2.2 Einfluss der Digitalisierung auf den Einkaufsprozess
Einkauf mithilfe softwaregestützter Prozesse harmonisieren
Häufig ist von einem digitalisierten Prozess die Rede, sobald ein Arbeitsauftrag nicht mehr in Papierform erledigt wird. Dies ist zwar ein notwendiger Schritt, führt aber letztendlich nicht zur vollständigen Realisierung potenzieller Effizienzgewinne. Während das im Deutschen schwierig abzugrenzen ist, bietet hier die englische Sprache eine weitaus differenziertere Bezeichnung. Sie unterscheidet zwischen "Digitization" und "Digitalization".
- "Digitization"bezeichnet die bereits beschriebene Durchführung bestehender Prozesse in digitaler Form. Dies ist zwar ein notwendiger Schritt, kann aber eben nur als Anfang gesehen werden.

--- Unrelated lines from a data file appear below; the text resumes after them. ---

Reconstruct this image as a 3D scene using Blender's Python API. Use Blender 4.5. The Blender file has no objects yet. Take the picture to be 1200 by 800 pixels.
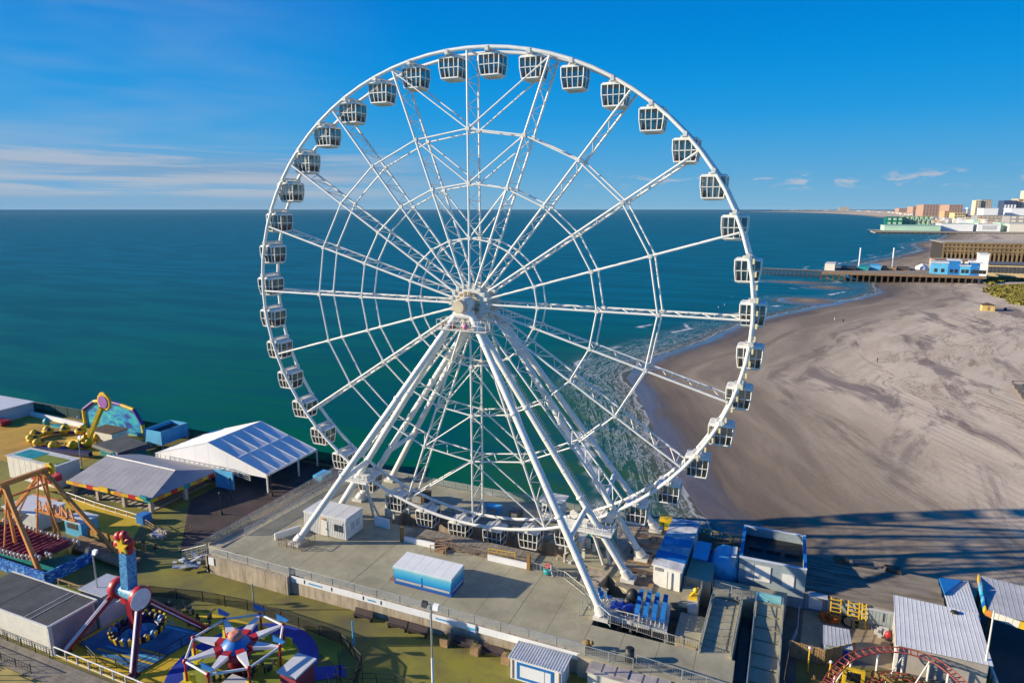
import bpy, math, random
import numpy as np
from mathutils import Vector, Matrix, Quaternion
random.seed(7)
SC = bpy.context.scene
COL = SC.collection
PI = math.pi

# ------------------------------------------------------------------ camera
TH = 0.399                       # yaw between the view and the wheel's own axes
CU = np.array([math.cos(TH), -math.sin(TH), 0.0]); CN = np.array([math.sin(TH), math.cos(TH), 0.0])
CAMP = np.array([38.767, -79.131, 52.2])
FL = 763.0; PIT = 0.2
cd = bpy.data.cameras.new('camera'); cam = bpy.data.objects.new('camera', cd); COL.objects.link(cam)
cam.location = CAMP
cam.rotation_euler = (PI / 2 - PIT, 0, TH)
cd.sensor_width = 36.0; cd.lens = FL / 1200 * 36.0; cd.clip_start = 1.0; cd.clip_end = 200000
SC.camera = cam

# ------------------------------------------------------------------ light
SUNV = Vector((-3.0, -1.30, 1.0)).normalized()      # towards the sun
sd = bpy.data.lights.new('sun', 'SUN'); so = bpy.data.objects.new('sun', sd); COL.objects.link(so)
sd.energy = 5.0; sd.angle = math.radians(0.5); sd.color = (1.0, 0.86, 0.63)
so.rotation_euler = SUNV.to_track_quat('Z', 'Y').to_euler(); so.location = (-100, -60, 120)
W = bpy.data.worlds.new('World'); SC.world = W; W.use_nodes = True
SC.view_settings.view_transform = 'Standard'; SC.view_settings.look = 'None'
SC.view_settings.exposure = 0.62; SC.view_settings.gamma = 1.0

def build_world():
    nt = W.node_tree; N = nt.nodes; Lk = nt.links; N.clear()
    out = N.new('ShaderNodeOutputWorld'); bg = N.new('ShaderNodeBackground'); bg.inputs[1].default_value = 0.056
    sky = N.new('ShaderNodeTexSky'); sky.sky_type = 'NISHITA'; sky.sun_disc = False
    sky.sun_elevation = math.asin(SUNV.z); sky.sun_rotation = math.atan2(SUNV.x, SUNV.y)
    sky.altitude = 0; sky.air_density = 1.0; sky.dust_density = 0.35; sky.ozone_density = 3.5
    tc = N.new('ShaderNodeTexCoord'); sep = N.new('ShaderNodeSeparateXYZ'); Lk.new(tc.outputs['Generated'], sep.inputs[0])
    def math_(op, a, b=None, c=None):
        n = N.new('ShaderNodeMath'); n.operation = op
        for i, v in enumerate((a, b, c)):
            if v is None: continue
            if isinstance(v, (int, float)): n.inputs[i].default_value = v
            else: Lk.new(v, n.inputs[i])
        return n.outputs[0]
    def mr(v, a, b, c=0., d=1.):
        n = N.new('ShaderNodeMapRange'); n.interpolation_type = 'SMOOTHSTEP'
        Lk.new(v, n.inputs[0]); n.inputs[1].default_value = a; n.inputs[2].default_value = b
        n.inputs[3].default_value = c; n.inputs[4].default_value = d
        return n.outputs[0]
    az = math_('ARCTAN2', sep.outputs[0], sep.outputs[1]); z = sep.outputs[2]
    def streak(sa, sz, thr, wid, seed, det=8):
        cb = N.new('ShaderNodeCombineXYZ')
        Lk.new(math_('MULTIPLY', az, sa), cb.inputs[0]); Lk.new(math_('MULTIPLY', z, sz), cb.inputs[1]); cb.inputs[2].default_value = seed
        n = N.new('ShaderNodeTexNoise'); n.inputs['Scale'].default_value = 1.0; n.inputs['Detail'].default_value = det
        n.inputs['Roughness'].default_value = 0.58; n.inputs['Distortion'].default_value = 0.35
        Lk.new(cb.outputs[0], n.inputs['Vector'])
        return mr(n.outputs[0], thr, thr + wid)
    # clear deep-blue air: elevation ramp laid over the physical sky, paler near the horizon and round the sun's side
    rp_ = N.new('ShaderNodeValToRGB'); Lk.new(z, rp_.inputs[0]); e = rp_.color_ramp.elements; rp_.color_ramp.interpolation = 'B_SPLINE'
    e[0].position, e[0].color = 0.0, (.26, .54, .78, 1); e[1].position, e[1].color = 1.0, (.0, .07, .34, 1)
    for q_, c_ in ((.05, (.13, .46, .79)), (.13, (.0, .385, .89)), (.26, (.0, .255, .80)), (.42, (.0, .17, .66))):
        x_ = e.new(q_); x_.color = (*c_, 1)
    glow = math_('MULTIPLY', mr(az, -2.2, -0.55, 1., 0.), mr(z, .0, .42, .80, 0.))
    mg = N.new('ShaderNodeMix'); mg.data_type = 'RGBA'; Lk.new(glow, mg.inputs['Factor']); Lk.new(rp_.outputs[0], mg.inputs[6]); mg.inputs[7].default_value = (.16, .50, .98, 1)
    sc_ = N.new('ShaderNodeVectorMath'); sc_.operation = 'SCALE'; sc_.inputs[3].default_value = 10.0; Lk.new(mg.outputs[2], sc_.inputs[0])
    hsm = N.new('ShaderNodeMix'); hsm.data_type = 'RGBA'; hsm.inputs['Factor'].default_value = .993; Lk.new(sky.outputs[0], hsm.inputs[6]); Lk.new(sc_.outputs[0], hsm.inputs[7])
    # thin stratus streaks low towards the sun's side, a few small puffs elsewhere
    sunside = mr(az, -0.75, -0.42, 1., 0.)        # azimuth measured clockwise from +Y
    band = math_('MULTIPLY', mr(z, 0.010, 0.024), mr(z, 0.066, 0.092, 1., 0.))
    c1 = math_('MULTIPLY', math_('MULTIPLY', streak(4.2, 85, 0.34, 0.26, 3.3), band), sunside)
    c1 = math_('MULTIPLY', c1, 0.72)
    veil = math_('MULTIPLY', math_('MULTIPLY', streak(2.2, 14, 0.30, 0.5, 8.1, 3), mr(z, 0.0, 0.03)), mr(z, 0.10, 0.42, 1., 0.))
    veil = math_('MULTIPLY', math_('MULTIPLY', veil, mr(az, -1.05, -0.52, 1., 0.)), 0.42)
    bank = math_('MULTIPLY', math_('MULTIPLY', mr(z, -.01, .02, .75, 1.), mr(z, .045, .085, 1., 0.)), math_('MULTIPLY', streak(1.6, 26, 0.22, 0.35, 5.2, 4), mr(az, -.85, -.35, .62, 0.)))
    pb = math_('MULTIPLY', mr(z, 0.024, 0.034), mr(z, 0.040, 0.056, 1., 0.))
    c2 = math_('MULTIPLY', math_('MULTIPLY', streak(27, 85, 0.53, 0.14, 1.7), pb), mr(az, -0.35, -0.1, 0., 1.))
    c2 = math_('MULTIPLY', c2, 0.8)
    c = math_('MAXIMUM', math_('MAXIMUM', c1, c2), veil)
    bm = N.new('ShaderNodeMix'); bm.data_type = 'RGBA'; Lk.new(bank, bm.inputs['Factor']); Lk.new(hsm.outputs[2], bm.inputs[6]); bm.inputs[7].default_value = (3.1, 4.2, 5.9, 1)
    mix = N.new('ShaderNodeMix'); mix.data_type = 'RGBA'
    Lk.new(c, mix.inputs['Factor']); Lk.new(bm.outputs[2], mix.inputs[6]); mix.inputs[7].default_value = (5.6, 6.1, 7.0, 1)
    Lk.new(mix.outputs[2], bg.inputs[0]); Lk.new(bg.outputs[0], out.inputs[0])
build_world()

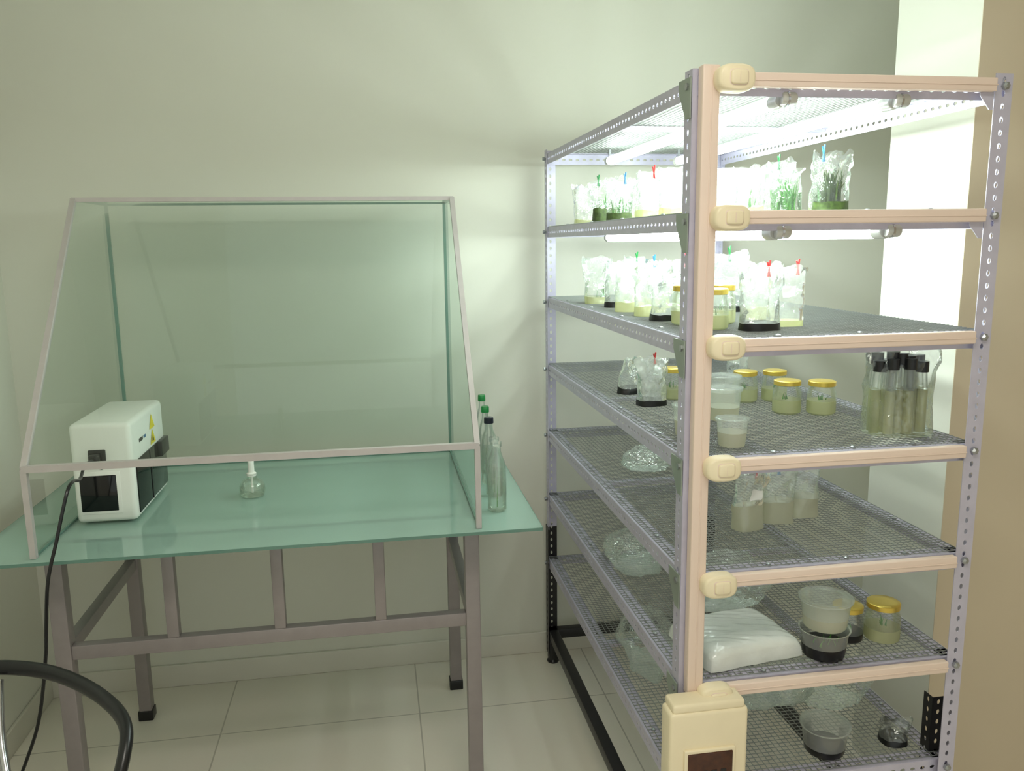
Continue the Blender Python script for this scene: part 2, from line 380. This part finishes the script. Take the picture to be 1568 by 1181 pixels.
for i,z in enumerate(ZL):
    for y in(AY+.022,CY-.02):
        p.lathe((AXL-.012,y,z-.006),[(.007,0),(.007,.006),(.004,.012)],'bolt',6,axis='x')
    p.lathe((BXR-.018,AY-.018,z),[(.004,-.004),(.008,0),(.008,.006)],'bolt',6,axis='y')
    for y in(1.75,2.05,2.35,2.65):
        for x in(AXL+.022,BXR-.022): p.lathe((x,y,z+.011),[(.006,0),(.006,.004),(.003,.006)],'bolt',6)
    for x in(.80,.98,1.12): p.lathe((x,AY+.02,z+.011),[(.006,0),(.006,.004),(.003,.006)],'bolt',6)
    for(x,yy,sg) in((AXL-.006,AY+.008,1),):
        tri=[(x,yy,z+.01),(x,yy+.06,z+.01),(x,yy+.06,z-.01),(x,yy+.022,z-.065),(x,yy,z-.065)]
        vs=tri+[(q[0]-.0025,q[1],q[2]) for q in tri]
        p.add(vs,[(0,1,2,3,4),(9,8,7,6,5)]+[(k,(k+1)%5,5+(k+1)%5,5+k) for k in range(5)],'gusset')
for z in ZL[:2]:
    yy=AY-.0115;x=BXR-.04
    tri=[(x,yy,z-.012),(x-.030,yy,z-.012),(x-.030,yy,z-.018),(x-.008,yy,z-.045),(x,yy,z-.045)]
    vs=tri+[(q[0],q[1]+.0025,q[2]) for q in tri]
    p.add(vs,[(0,1,2,3,4),(9,8,7,6,5)]+[(k,(k+1)%5,5+(k+1)%5,5+k) for k in range(5)],'rack')
p.obj('bolts_and_gussets',rack)
p=MB();wt=.0007
for z in ZL:
    zz=z+.0125;x0,x1,y0,y1=AXL+.008,BXR-.008,AY+.012,CY-.012
    nx=int((x1-x0)/.0135);ny=int((y1-y0)/.0135)
    for i in range(nx+1):
        x=x0+(x1-x0)*i/nx;p.box((x-wt,y0,zz-wt),(x+wt,y1,zz+wt),'wire')
    for j in range(ny+1):
        y=y0+(y1-y0)*j/ny;p.box((x0,y-wt,zz-wt+.001),(x1,y+wt,zz+wt+.001),'wire')
    p.box((AXL+.005,2.19,zz-.012),(BXR-.005,2.215,zz-.0015),'rack')
p.obj('wire_mesh_decks',rack)
p=MB()
zb0,zb1=.10,.135
p.box((AXL,AY+.01,zb0),(AXL+.035,CY,zb1),'black',bev=.002);p.box((BXR-.035,AY+.01,zb0),(BXR,CY,zb1),'black',bev=.002)
p.box((AXL,CY-.035,zb0),(BXR,CY,zb1),'black',bev=.002);p.box((AXL,AY,zb0),(BXR,AY+.035,zb1),'black',bev=.002)
for x in(AXL,BXR-.035):
    for y in(AY,CY-.035):
        p.box((x,y,.012),(x+.035,y+.035,zb1),'black',bev=.002);p.lathe((x+.0175,y+.0175,0),[(.022,0),(.024,.006),(.018,.014)],'blackp',16)
p.obj('black_base_frame',rack)
p=MB()
p.box((.610,1.500,.66),(.644,1.524,1.918),'cream',bev=.003)
p.box((.626,1.4985,.66),(.6285,1.501,1.915),'cream',bev=.0008)
for i,z in enumerate(ZL[:6]):
    p.box((.695,1.496,z-.012),(1.214,1.513,z+.014),'cream',bev=.0025)
    p.box((.695,1.4945,z-.001),(1.214,1.497,z+.001),'cream',bev=.0006)
p.obj('cable_trunking',rack)
p=MB()
def rrect(cx,cz,w,h,y0,y1,mat,n=3.2,seg=40,inset=.004):
    vs=[];fs=[];rings=[(1,y1),(1,y0+inset),(.93,y0+inset*.3),(.82,y0)]
    for(k,y) in rings:
        for i in range(seg):
            a=2*math.pi*i/seg;ca,sa=math.cos(a),math.sin(a)
            vs.append((cx+math.copysign(abs(ca)**(2/n),ca)*w/2*k,y,cz+math.copysign(abs(sa)**(2/n),sa)*h/2*k))
    for r in range(len(rings)-1):
        for i in range(seg): j=(i+1)%seg;fs.append((r*seg+i,r*seg+j,(r+1)*seg+j,(r+1)*seg+i))
    fs.append(tuple(range(seg)));fs.append(tuple(range(3*seg,4*seg))[::-1])
    p.add(vs,fs,mat,True)
for i,z in enumerate(ZL[:6]):
    cx=.666
    rrect(cx,z,.073,.050,1.472,1.500,'cream2',n=2.9,inset=.008)
    rrect(cx+.002,z,.034,.026,1.467,1.476,'cream2',n=5,inset=.003)
    rrect(cx+.002,z,.037,.029,1.471,1.476,'cream',n=5,inset=.001)
    p.box((cx+.0015,1.4665,z-.009),(cx+.0025,1.469,z+.009),'cream')
p.obj('inline_switches',rack)
p=MB()
p.box((.553,1.445,.40),(.722,1.500,.655),'cream2',bev=.008)
p.box((.560,1.448,.652),(.715,1.500,.672),'cream2',bev=.006)
p.box((.583,1.438,.43),(.693,1.447,.575),'cream2',bev=.003)
p.box((.590,1.435,.45),(.686,1.440,.568),'brownwin',bev=.002)
for k in range(4): p.box((.600+k*.02,1.4345,.47),(.612+k*.02,1.4355,.53),'blackp')
p.obj('breaker_box',rack)
for z in(1.862,1.612):
    for x in(.783,1.02):
        p=MB();p.lathe((x,1.565,z),[(.0135,0),(.0135,1.135)],'tube',12,axis='y')
        p.obj('tube_lamp',rack)
        p=MB()
        for ya,yb2 in((1.535,1.567),(2.698,2.72)):
            p.lathe((x,ya,z),[(.012,0),(.0145,.003),(.0145,yb2-ya)],'capsil',18,axis='y')
        p.lathe((x-.004,1.53,z+.002),[(.011,0),(.0135,.003),(.0135,.026),(.011,.030)],'capsil',18,axis='x')
        p.lathe((x+.006,1.53,z+.002),[(.0145,0),(.0145,.004)],'chrome',18,axis='x')
        for ya in(1.545,2.71): p.box((x-.003,ya-.008,z),(x+.003,ya+.008,z+.036),'chrome')
        p.obj('tube_holder',rack)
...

- Wesentlich wichtiger ist jedoch "Digitalization", die Verarbeitung dieser Informationen, sei es zur Automatisierung einzelner Prozessschritte oder zur Nutzung der digitalen Informationen zur Aufstellung von Prognosen über zukünftige Entwicklungen.
Die Digitalisierung des Einkaufsbereichs ist eine notwendige Voraussetzung für dessen zukunftsfähige Funktionalität. In einem digitalisierten Einkaufsprozess können bspw. einzelne Prozessschritte bei der Auslösung von Bestellungen automatisiert sowie Bedarfsprognosen oder Qualifizierungspläne für Lieferanten erstellt werden. Hierzu ist es notwendig, dass Unternehmensprozesse und IT-Systeme harmonisiert werden. Die Frage ist allerdings, ob sich IT-Systeme an Unternehmensprozesse anpassen sollen oder umgekehrt. Da über die Jahre häufig eine Ansammlung unterschiedlicher Prozesse entstanden ist, die das gleiche Ziel verfolgen, ist es schwierig eine Best-Practice-Lösung zu definieren. Viele Teilschritte sind nur durch die Abfolge einzelner manueller Aufgaben entstanden, die durch die fortschreitende Automatisierung obsolet werden. Hinzu kommt, dass durch die Harmonisierung der IT-Systeme im gesamten Unternehmen, die Anzahl der relevanten Stakeholder und deren Anforderungen an selbiges, um ein Vielfaches ansteigen. Es ist daher sinnvoller, die häufig schlanke Architektur von Software-Lösungen als Grundlage zur Definition der eigenen Prozesse heranzuziehen, als umgekehrt (s. Abb. 1).